Эта фраза является ключом и к раскрытию другого, относящегося к сфере философской антропологии, содержания понятия «субъекта», отличного от вышеуказанного, расширительного. Идея обозначения качественной определенности различных способов существования в сущем как субъектов, расширительное употребление этого понятия не противоречит, а напротив, предполагает, что при раскрытии этой качественной определенности на уровне человека понятие «субъект» превращается в философско-антропологическую категорию, связанную со становлением человечности, духовности, сознательности человека.

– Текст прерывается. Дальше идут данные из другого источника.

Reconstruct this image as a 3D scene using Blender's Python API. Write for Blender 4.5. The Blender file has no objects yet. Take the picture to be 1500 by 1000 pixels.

Следуя идеям Рубинштейна (или независимо от них), Б. Г. Ананьев употребляет понятие субъекта в контексте человекознания для выявления качественной определенности разных форм (способов) его активности – субъект деятельности, субъект отношения и субъект познания. Эти понятия субъектов носят дифференциальный характер. Рубинштейн же в «Человеке и мире», не отказываясь от идеи развития личности в деятельности, т. е. выявления «механизмов» ее становления субъектом, считает, что это становление – по большому счету – не может быть ограничено способом деятельности, даже творческим. Не только в деятельности – основа возможности стать субъектом. Она в способности отнестись к другому как субъекту, которая требует решения сложных, с социальным контекстом и степенью его жесткости, этических проблем, которые очень конкретно рассматривает Рубинштейн. Это и проблема верности и жертвенности в изменившихся обстоятельствах жизни, проблема преодоления встречного негативного к себе отношения, и проблема любви (любви не только к «беленькому», но и к «черненькому»), и проблема Достоевского – стоит ли благо человечества одной слезы ребенка.
7
Нужно сказать, что представленная в заключении схема категорий не раскрывает всей глубины (и точности) их связей, имеющей место в тексте первой части работы.
8
В Институте философии Академии наук, философском центре страны, не было не только сектора этики, практически не употреблялось само это понятие, замененное «Кодексом строителя коммунизма», так же как понятия «онтология» и «философская антропология» употреблялись только в историко-философском контексте или критическом плане.